如何在用于 Linux 的 nasm x86 程序集中复制数组，移植 16 位 DOS 代码？

Question

I have to write a program which copy an array in other array, using x86 assembler

The original code is written in MSDOS' TASM for 8086 processor, but I want port this to Linux NASM using i386 processor

The code in TASM is this:

.MODEL SMALL

.DATA

    TABLE_A DB 10, 5, 1
    TABLE_B DB 0, 0, 0

.CODE

    MOV AX, SEG TABLE_B
    MOV DS, AX

    MOV SI, 0

    LOOP:
        MOV AL, TABLE_A[SI]
        MOV TABLE_B[SI], AL

        INC SI
        CMP SI, 2
    JBE LOOP


    MOV AH, 4Ch
    INT 21h

END

I'm trying to rewrite this in nasm, but I don't get to sit in the correct array position, similar to TABLE_A[SI] instruction

How can I do it?

Answer 1

The final code in nasm is this

section .text
global _start
cpu 386

_start:

MOV ESI, TABLE_A
MOV EDI, TABLE_B
MOV CX, 3

COPY_LOOP:      
    MOV AL, [ESI]
    MOV [EDI], AL

    INC SI
    INC DI
LOOP COPY_LOOP

MOV AX,1
INT 80h

section .data
TABLE_A DB 10, 5, 1
TABLE_B DB 0, 0, 0

Answer 2

How could I do it?

(question from comments on self-answer)

Well, first you read Instruction reference guide to understand what the instruction does, and then you can use it, if it fits your purpose. This is the important step, keep re-reading instruction details every so often, to verify it does modify registers and flags in a way you expect it. Especially if in debugger you see the CPU state of change you didn't expect.

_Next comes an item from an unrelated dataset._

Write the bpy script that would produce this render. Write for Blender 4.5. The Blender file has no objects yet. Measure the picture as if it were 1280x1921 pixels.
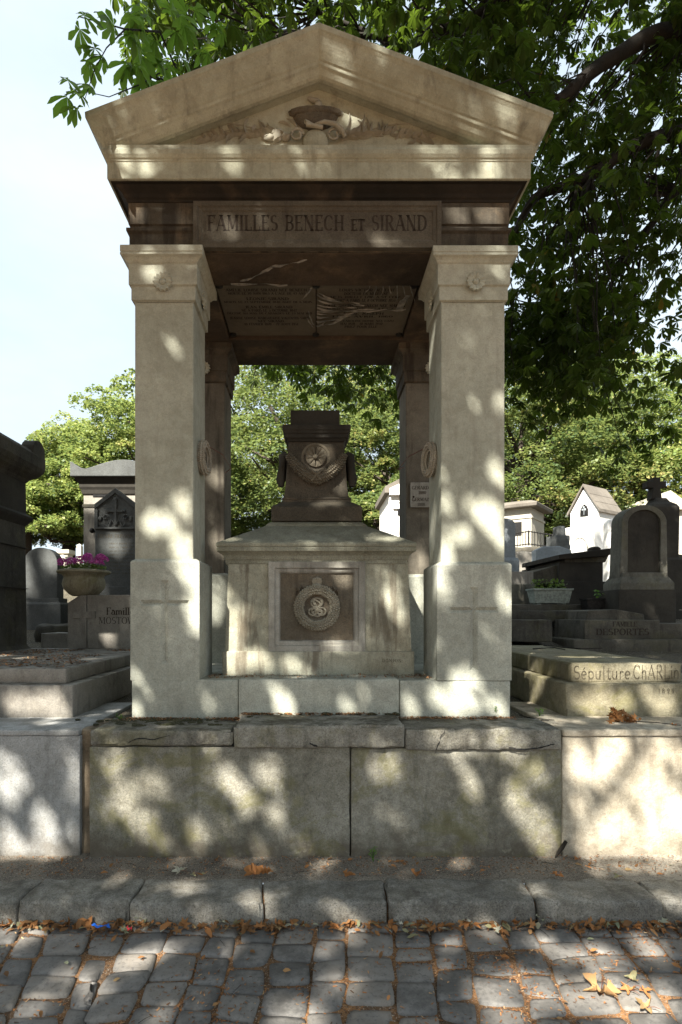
import bpy, math, random
import numpy as np
from mathutils import Vector, Matrix, noise
random.seed(7)
rng = np.random.default_rng(11)
R = math.radians
sc = bpy.context.scene
C = sc.collection
# ------------------------------------------------------------------ camera, sky, sun, exposure
EYE, F, VX, HY = 1.62, 1067.0, 590.0, 1152.0
cam = bpy.data.cameras.new('camera'); cam_o = bpy.data.objects.new('camera', cam); C.objects.link(cam_o)
cam_o.location = (0, 0, EYE); cam_o.rotation_euler = (R(90), 0, 0)
cam.lens = 20; cam.sensor_width = 36; cam.sensor_fit = 'AUTO'
cam.shift_x = .026; cam.shift_y = .0997; cam.clip_start = .05; cam.clip_end = 2000
sc.camera = cam_o
SUN_EL, SUN_AZ = R(44), R(208)
S = Vector((math.sin(SUN_AZ)*math.cos(SUN_EL), math.cos(SUN_AZ)*math.cos(SUN_EL), math.sin(SUN_EL)))
w = bpy.data.worlds.new('World'); sc.world = w; w.use_nodes = True
nt = w.node_tree; nt.nodes.clear()
out = nt.nodes.new('ShaderNodeOutputWorld'); bg = nt.nodes.new('ShaderNodeBackground')
sky = nt.nodes.new('ShaderNodeTexSky'); sky.sky_type = 'NISHITA'; sky.sun_disc = False
sky.sun_elevation = SUN_EL; sky.sun_rotation = SUN_AZ; sky.dust_density = 3.0; sky.air_density = 1.0; sky.ozone_density = 1.0
tc = nt.nodes.new('ShaderNodeTexCoord'); mp = nt.nodes.new('ShaderNodeMapping'); mp.inputs['Scale'].default_value = (1, 1, 2.6)
cn = nt.nodes.new('ShaderNodeTexNoise'); cn.inputs['Scale'].default_value = 1.4; cn.inputs['Detail'].default_value = 7; cn.inputs['Roughness'].default_value = .55
cr = nt.nodes.new('ShaderNodeValToRGB'); cr.color_ramp.elements[0].position = .36; cr.color_ramp.elements[1].position = .68
cr.color_ramp.elements[0].color = (.62, .62, .62, 1); cr.color_ramp.elements[1].color = (.97, .97, .97, 1)
mx = nt.nodes.new('ShaderNodeMix'); mx.data_type = 'RGBA'; mx.inputs['B'].default_value = (3.6, 4.15, 4.5, 1)   # thin bright cloud veil
nt.links.new(tc.outputs['Generated'], mp.inputs['Vector']); nt.links.new(mp.outputs[0], cn.inputs['Vector'])
nt.links.new(cn.outputs['Fac'], cr.inputs['Fac']); nt.links.new(cr.outputs[0], mx.inputs['Factor'])
nt.links.new(sky.outputs[0], mx.inputs['A']); nt.links.new(mx.outputs['Result'], bg.inputs[0])
bg.inputs[1].default_value = .063
nt.links.new(bg.outputs[0], out.inputs[0])
sl = bpy.data.lights.new('sun', 'SUN'); sl.energy = 5.0; sl.angle = R(.7); sl.color = (1, .945, .85)
so = bpy.data.objects.new('sun', sl); C.objects.link(so); so.location = (-6, -12, 14)
so.rotation_euler = (-S).to_track_quat('-Z', 'Y').to_euler()
sc.view_settings.view_transform = 'Standard'; sc.view_settings.look = 'None'
sc.view_settings.exposure = 2.15; sc.view_settings.gamma = 1; sc.view_settings.use_curve_mapping = False
sc.render.engine = 'CYCLES'
sc.cycles.max_bounces = 7; sc.cycles.diffuse_bounces = 4; sc.cycles.transmission_bounces = 5; sc.cycles.transparent_max_bounces = 6
try: sc.cycles.use_denoising = True
except Exception: pass

# ------------------------------------------------------------------ helpers
def P(px, py, D): return Vector(((px-VX)*D/F, D, EYE+(HY-py)*D/F))
def X(px, D): return (px-VX)*D/F
def Z(py, D): return EYE+(HY-py)*D/F
LOC = {}
def thing(name, label, cat, loc=(0, 0, 0), group=None):
    o = bpy.data.objects.new(name, None); C.objects.link(o); o.location = loc
    o.empty_display_size = .2
    o['label'] = label; o['category'] = cat
    if group: o['group'] = group
    LOC[o.name] = Vector(loc); return o
def tag(o, label, cat, group=None, kind=None):
    if label: o['label'] = label
    if cat: o['category'] = cat
    if group: o['group'] = group
    if kind: o['kind'] = kind
    return o
class MB:
    def __init__(s): s.v = []; s.f = []
    def add(s, vs, fs):
        b = len(s.v); s.v += [tuple(p) for p in vs]; s.f += [tuple(i+b for i in f) for f in fs]; return s
    def box(s, x0, x1, y0, y1, z0, z1):
        return s.rs(x0, x1, y0, y1, [(0, z0), (0, z1)])
    def rs(s, x0, x1, y0, y1, prof):          # stack of rectangular rings (offset, z): plinths, mouldings
        vs = []; fs = []
        for o, z in prof:
            vs += [(x0-o, y0-o, z), (x1+o, y0-o, z), (x1+o, y1+o, z), (x0-o, y1+o, z)]
        n = len(prof)
        for i in range(n-1):
            a = 4*i
            for k in range(4): fs.append((a+k, a+(k+1) % 4, a+4+(k+1) % 4, a+4+k))
        fs.append((3, 2, 1, 0)); fs.append((4*n-4, 4*n-3, 4*n-2, 4*n-1))
        return s.add(vs, fs)
    def prism(s, pts, y0, y1):                # outline in (x, z), extruded in depth
        n = len(pts)
        vs = [(x, y0, z) for x, z in pts]+[(x, y1, z) for x, z in pts]
        fs = [tuple(range(n)), tuple(range(2*n-1, n-1, -1))]+[(i, i+n, (i+1) % n+n, (i+1) % n) for i in range(n)]
        return s.add(vs, fs)
    def prismx(s, pts, x0, x1):               # outline in (y, z), extruded in x
        n = len(pts)
        vs = [(x0, y, z) for y, z in pts]+[(x1, y, z) for y, z in pts]
        fs = [tuple(range(n)), tuple(range(2*n-1, n-1, -1))]+[(i, i+n, (i+1) % n+n, (i+1) % n) for i in range(n)]
        return s.add(vs, fs)
    def tube(s, pts, rad, seg=7):
        pts = [Vector(p) for p in pts]; n = len(pts)
        if not hasattr(rad, '__len__'): rad = [rad]*n
        vs = []; fs = []; up = Vector((.13, .21, .97))
        for i, p in enumerate(pts):
            d = (pts[min(i+1, n-1)]-pts[max(i-1, 0)])
            if d.length < 1e-9: d = Vector((0, 0, 1))
            d.normalize(); a = d.cross(up)
            if a.length < 1e-3: a = d.cross(Vector((1, 0, 0)))
            a.normalize(); b = d.cross(a)
            for k in range(seg):
                t = 2*math.pi*k/seg; vs.append(p+(a*math.cos(t)+b*math.sin(t))*rad[i])
        for i in range(n-1):
            for k in range(seg):
                fs.append((i*seg+k, i*seg+(k+1) % seg, (i+1)*seg+(k+1) % seg, (i+1)*seg+k))
        fs.append(tuple(range(seg-1, -1, -1))); fs.append(tuple(range((n-1)*seg, n*seg)))
        return s.add(vs, fs)
    def lathe(s, c, prof, seg=28, axis='z'):  # prof (r, h)
        vs = []; fs = []
        for r, h in prof:
            for k in range(seg):
                t = 2*math.pi*k/seg; a, b = r*math.cos(t), r*math.sin(t)
                if axis == 'z': vs.append((c[0]+a, c[1]+b, c[2]+h))
                else: vs.append((c[0]+a, c[1]-h, c[2]+b))
        n = len(prof)
        for i in range(n-1):
            for k in range(seg): fs.append((i*seg+k, i*seg+(k+1) % seg, (i+1)*seg+(k+1) % seg, (i+1)*seg+k))
        fs.append(tuple(range(seg-1, -1, -1))); fs.append(tuple(range((n-1)*seg, n*seg)))
        return s.add(vs, fs)
    def blob(s, c, r, m=None, seg=8, rings=5, jit=0):
        vs = []; fs = []; c = Vector(c)
        for i in range(rings+1):
            ph = math.pi*i/rings
            for k in range(seg):
                t = 2*math.pi*k/seg
                p = Vector((r[0]*math.sin(ph)*math.cos(t), r[1]*math.sin(ph)*math.sin(t), r[2]*math.cos(ph)))
                if jit: p *= 1+jit*noise.noise((c+p)*(1.3/max(r)))
                if m is not None: p = m @ p
                vs.append(c+p)
        for i in range(rings):
            for k in range(seg): fs.append((i*seg+k, (i+1)*seg+k, (i+1)*seg+(k+1) % seg, i*seg+(k+1) % seg))
        return s.add(vs, fs)
    def rough(s, x0, x1, y0, y1, z0, z1, r=.012, g=.05, amp=.004, sc_=6.0, chip=0.0, seed=0):
        """weathered block: gridded, rounded edges, uneven faces"""
        def line(a, b):
            rr = min(r, (b-a)*.4); n = max(1, int((b-a-2*rr)/g))
            return [a, a+rr*.3, a+rr]+[a+rr+(b-a-2*rr)*i/n for i in range(1, n)]+[b-rr, b-rr*.3, b]
        L = [line(x0, x1), line(y0, y1), line(z0, z1)]
        lo = Vector((x0, y0, z0)); hi = Vector((x1, y1, z1)); rr = min(r, (x1-x0)*.4, (y1-y0)*.4, (z1-z0)*.4)
        idx = {}; vs = []; fs = []
        def vert(p):
            key = tuple(round(q, 5) for q in p)
            if key in idx: return idx[key]
            p = Vector(p)
            q = Vector([min(max(p[i], lo[i]+rr), hi[i]-rr) for i in range(3)]); d = p-q
            if d.length > 1e-9: p2 = q+d.normalized()*rr
            else: p2 = p
            nz = noise.noise(p*sc_+Vector((seed, 0, 0)))+.5*noise.noise(p*sc_*2.7+Vector((0, seed, 0)))
            cdir = d.normalized() if d.length > 1e-9 else Vector((0, 0, 0))
            off = amp*nz
            if chip and sum(abs(cdir[i]) > .3 for i in range(3)) >= 2:
                c_ = noise.noise(p*9+Vector((seed*3, 0, 5)))
                if c_ > .12: off -= chip*(c_-.12)*3
            p2 = p2+cdir*off
            idx[key] = len(vs); vs.append(p2); return idx[key]
        for ax in range(3):
            a, b = (ax+1) % 3, (ax+2) % 3
            for side in (0, 1):
                c = (lo if side == 0 else hi)[ax]
                for i in range(len(L[a])-1):
                    for j in range(len(L[b])-1):
                        q = []
                        for (ii, jj) in ((i, j), (i+1, j), (i+1, j+1), (i, j+1)):
                            p = [0, 0, 0]; p[ax] = c; p[a] = L[a][ii]; p[b] = L[b][jj]; q.append(vert(p))
                        if side == 0: q.reverse()
                        fs.append(tuple(q))
        return s.add(vs, fs)
    def build(s, name, mat, parent=None, smooth=False, bevel=0, loc=None):
        base = Vector((0, 0, 0))
        if parent is not None: base = LOC[parent.name]
        elif loc is not None: base = Vector(loc)
        me = bpy.data.meshes.new(name)
        me.from_pydata([(x-base.x, y-base.y, z-base.z) for x, y, z in s.v], [], s.f)
        me.validate(); me.update(); me.materials.append(mat)
        if smooth: me.shade_smooth()
        o = bpy.data.objects.new(name, me); C.objects.link(o)
        if parent is not None: o.parent = parent
        else: o.location = base
        LOC[o.name] = base
        if bevel:
            b = o.modifiers.new('edge', 'BEVEL'); b.width = bevel; b.segments = 2; b.limit_method = 'ANGLE'; b.angle_limit = R(25)
        if smooth: 
            try: me.set_sharp_from_angle(angle=R(50))
            except Exception: pass
        return o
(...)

As you are in linux, the ds / es segment registers are very likely already set to reasonably values (covering .data section), so after setting eSi to S ource address, eDi to D estination address, and eCx to C ount, you write instead of COPY_LOOP: just rep movsb ... and then exit trough int 80h (eax=1) . (notice the emphasized letters in register names, Intel picked those intentionally to make it easy to recall)

BTW, just now I noticed, you wrote in your code sort of bugs:

1. inc si/di should be inc esi/edi , because you use esi/edi to address. If you would be copying array over 64k memory boundary, inc si would wrap around on it.

2. set ecx to 3, in 32b mode the loop instruction does use whole 32b ecx , not 16b part cx only. If the code ahead of copy would use some large number in ecx setting some of upper 16 bits, your loop would copy many more bytes than only 3.

3. ahead of calling int 80h again you must set whole eax with the function number, otherwise you risk to have some garbage in upper 16 bits of eax from previous code, requesting invalid function.

So after applying these your code may look like this:

section .text
global _start
cpu 386

_start:
    MOV ESI, TABLE_A
    MOV EDI, TABLE_B
    MOV ECX, 3
    REP MOVSB  ; copy ECX bytes from DS:ESI to ES:EDI

    MOV EAX,1  ; call sys_exit, again FIXED to EAX!
    INT 80h

section .data

TABLE_A DB 10, 5, 1
TABLE_B DB 0, 0, 0

If you did read the docs about registers, you should already understand what is difference between eax and ax . In Linux you are in 32b mode (when you link the binary as 32b elf, nowadays the 64b may be default on 64b system, which differs a bit from 32b mode), so by default use the 32b register variants. Unless you really want the 16b/8b variant for particular reason, and you make sure the code doesn't work later with 32b register while you set only less of it (like loop , rep movsb and int 80h do).

Also it makes the code usually faster, as using 16b ax in 32b mode requires additional opcode byte ahead of instruction, for example mov eax,ebx is 2 bytes opcode 89 D8 , mov ax,bx is 3 bytes opcode 66 89 D8 .

Answer 3

In response to marc

I tried this form, without successful result:

MOV SI, 0
MOV AX, 0

LOOP:       
    MOV AX, [TABLE_A + SI]
    MOV [TABLE_B + SI], AX

    INC SI
    CMP SI, 2
JBE LOOP

Answer 4

Use pointers ( SI , DI ) to the arrays and CX as counter :

MOV SI, Table_A     ;POINTER TO TABLE_A.
MOV DI, Table_B     ;POINTER TO TABLE_B.
MOV CX, 3           ;ARRAY LENGTH.
REPEAT:       
    MOV AL, [SI]
    MOV [DI], AL
    INC SI
    INC DI
    LOOP REPEAT     ;CX-1. IF CX>0 JUMP TO REPEAT.